* [WRITTEN REQUEST]
Each line from the beginning of the data below through the line containing "COL = S.collection" should be repeated exactly, please.

* [AVAILABLE DATA]

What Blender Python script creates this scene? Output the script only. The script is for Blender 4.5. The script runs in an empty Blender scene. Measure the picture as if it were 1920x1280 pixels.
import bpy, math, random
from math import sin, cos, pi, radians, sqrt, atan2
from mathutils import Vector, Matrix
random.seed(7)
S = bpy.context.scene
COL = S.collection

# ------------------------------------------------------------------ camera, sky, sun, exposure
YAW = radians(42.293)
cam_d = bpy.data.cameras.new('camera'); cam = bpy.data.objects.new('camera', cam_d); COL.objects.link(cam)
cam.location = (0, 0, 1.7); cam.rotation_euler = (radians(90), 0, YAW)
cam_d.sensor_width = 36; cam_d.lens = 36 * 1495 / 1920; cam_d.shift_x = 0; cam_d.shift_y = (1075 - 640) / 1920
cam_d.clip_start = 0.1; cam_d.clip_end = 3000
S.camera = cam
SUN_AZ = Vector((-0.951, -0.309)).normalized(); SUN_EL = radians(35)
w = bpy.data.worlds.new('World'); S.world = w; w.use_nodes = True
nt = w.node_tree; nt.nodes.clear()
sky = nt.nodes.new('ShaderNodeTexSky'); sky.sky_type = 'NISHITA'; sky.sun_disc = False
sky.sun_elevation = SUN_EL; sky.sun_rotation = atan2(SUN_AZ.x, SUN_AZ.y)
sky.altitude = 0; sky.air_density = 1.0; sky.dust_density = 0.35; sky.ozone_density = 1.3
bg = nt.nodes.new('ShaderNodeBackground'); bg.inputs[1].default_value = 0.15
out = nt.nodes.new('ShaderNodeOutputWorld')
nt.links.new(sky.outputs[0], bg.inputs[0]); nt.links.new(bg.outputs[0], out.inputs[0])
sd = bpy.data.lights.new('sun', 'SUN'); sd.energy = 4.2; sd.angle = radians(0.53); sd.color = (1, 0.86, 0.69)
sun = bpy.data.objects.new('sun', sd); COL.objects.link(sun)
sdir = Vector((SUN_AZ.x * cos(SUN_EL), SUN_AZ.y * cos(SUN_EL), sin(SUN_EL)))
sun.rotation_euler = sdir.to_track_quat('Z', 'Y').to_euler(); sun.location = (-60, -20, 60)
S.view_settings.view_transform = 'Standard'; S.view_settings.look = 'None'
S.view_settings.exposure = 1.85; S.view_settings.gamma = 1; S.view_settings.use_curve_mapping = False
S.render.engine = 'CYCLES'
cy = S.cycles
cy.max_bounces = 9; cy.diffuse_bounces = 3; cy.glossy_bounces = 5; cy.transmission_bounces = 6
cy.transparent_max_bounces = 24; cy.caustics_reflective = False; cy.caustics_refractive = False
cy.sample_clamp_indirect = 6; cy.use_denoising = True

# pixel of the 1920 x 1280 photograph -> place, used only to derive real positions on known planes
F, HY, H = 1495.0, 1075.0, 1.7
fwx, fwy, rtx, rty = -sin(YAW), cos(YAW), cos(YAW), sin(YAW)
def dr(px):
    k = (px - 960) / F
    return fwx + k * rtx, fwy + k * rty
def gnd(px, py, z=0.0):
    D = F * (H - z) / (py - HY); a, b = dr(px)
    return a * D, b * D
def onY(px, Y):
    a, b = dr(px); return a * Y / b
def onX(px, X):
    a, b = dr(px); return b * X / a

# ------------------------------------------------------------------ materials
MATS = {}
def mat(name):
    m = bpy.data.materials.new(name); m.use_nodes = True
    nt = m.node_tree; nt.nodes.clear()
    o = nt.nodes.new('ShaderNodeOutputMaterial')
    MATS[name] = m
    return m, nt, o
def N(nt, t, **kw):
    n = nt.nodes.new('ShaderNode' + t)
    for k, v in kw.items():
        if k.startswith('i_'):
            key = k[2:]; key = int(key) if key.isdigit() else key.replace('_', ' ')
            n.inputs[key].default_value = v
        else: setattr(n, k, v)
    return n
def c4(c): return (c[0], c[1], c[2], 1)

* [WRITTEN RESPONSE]
What Blender Python script creates this scene? Output the script only. The script is for Blender 4.5. The script runs in an empty Blender scene. Measure the picture as if it were 1920x1280 pixels.
import bpy, math, random
from math import sin, cos, pi, radians, sqrt, atan2
from mathutils import Vector, Matrix
random.seed(7)
S = bpy.context.scene
COL = S.collection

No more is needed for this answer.